Alumni Put New Twist On Executive Search

OFTEN the best person for a particular job is the one not actively seeking a new position. That is the philosophy behind University ProNet Inc. in Palo Alto, Calif.

University ProNet provides an alternative to traditional executive search firms - a computerized data base listing thousands of high-caliber employees who might consider a new job. Formed by the alumni associations of 15 of the top-ranking business, law, and engineering universities in the United States, it has two goals: to keep alumni informed about job opportunities in their fields and to provide companies with a pool of ``highly-qualified candidates that they do not usually have access to,'' says University ProNet president and founder Mark Jordan.

About 35,000 alumni participate, 80 percent of whom are not actively in the job market, Mr. Jordan says, but would consider changing jobs given the right opportunity.

One of University ProNet's biggest advantages over other executive search companies is that the quality of people participating in the program is ``very, very high,'' says ProNet chairman William Hecht. About three-quarters of participants have advanced degrees, one-third are senior-level executives, and one-half have over 10 years job experience.

``University ProNet is designed to bring greater efficiency to the job market,'' Jordan says. While the program is open to undergraduates and graduates, it is geared primarily to companies wanting to fill senior and middle-management positions - many of which never get advertised.

The program was started in 1987 at Stanford University to help further the careers of its alumni. In 1991, Jordan spun the program out into an independent corporation.

While data crunching and coordinating are done by University ProNet, the company is entirely owned by the 15 member universities under a stockholder arrangement. They include: Stanford, Yale, Massachusetts Institute of Technology, UCLA, the University of California at Berkeley, Columbia, Cornell, Carnegie Mellon University, University of Chicago, University of Illinois, University of Wisconsin-Madison, University of Michigan, University of Texas at Austin, Ohio State University, and Cal Tech. Its board is composed of the universities' alumni association directors and all profits are returned to the alumni associations of each university.

The response from the alumni at MIT has been ``spectacular,'' says Mr. Hecht, who is also executive vice president and chief executive officer of the MIT Association of Alumni and Alumnae. More than 5,000 MIT alumni (8 percent) participate, he says.

More than 200 companies subscribe to University ProNet, among them Citibank, Hewlett-Packard, Sprint, Taco Bell, Booz, Allen & Hamilton, and Donnelly Corp.

For example, Infiniti International Financial Technology Inc., a computer software company in Mountain View, Calif., hired its chief financial officer through University ProNet.

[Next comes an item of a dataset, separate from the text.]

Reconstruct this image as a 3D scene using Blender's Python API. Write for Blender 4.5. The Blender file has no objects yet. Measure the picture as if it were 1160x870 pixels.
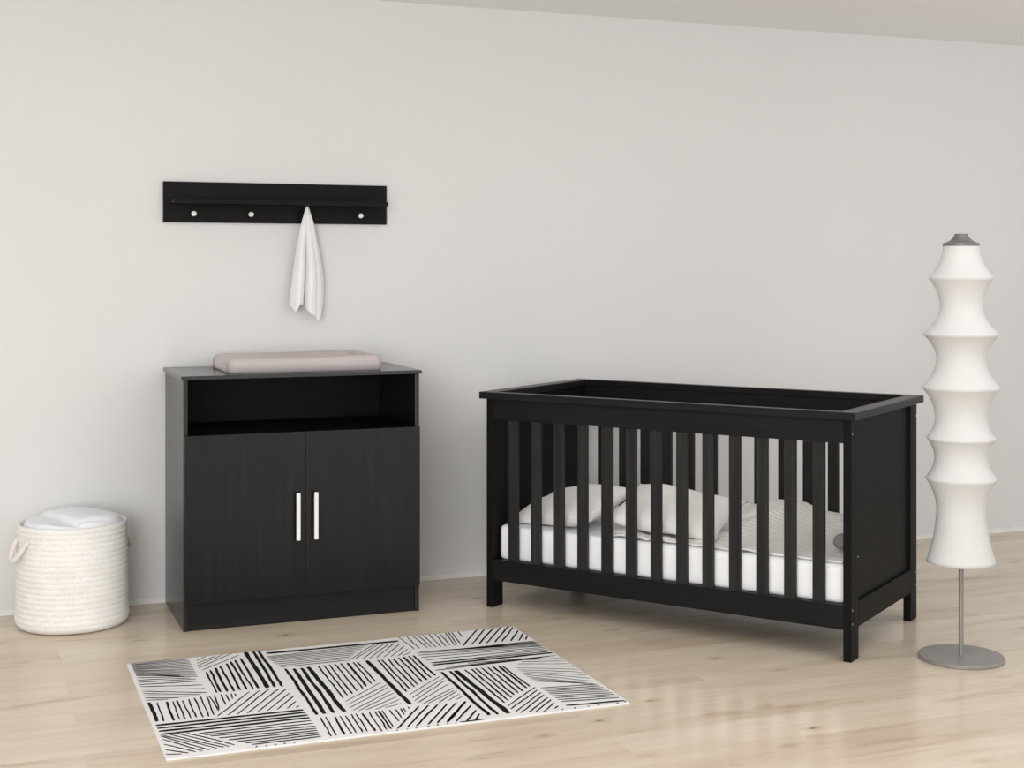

While subscription fees are calculated on the number of times a year a company uses the service, the cost is less than one-third what a typical executive search company would charge for a single search.

To participate, alumni pay a $25 registration fee and submit their profiles on a standard form via computer disk to their university. When companies contact ProNet about positions they are trying to fill, the ProNet coordinator sends copies of eligible, but anonymous, profiles to the company. The company reviews the profiles and requests the names and contact information.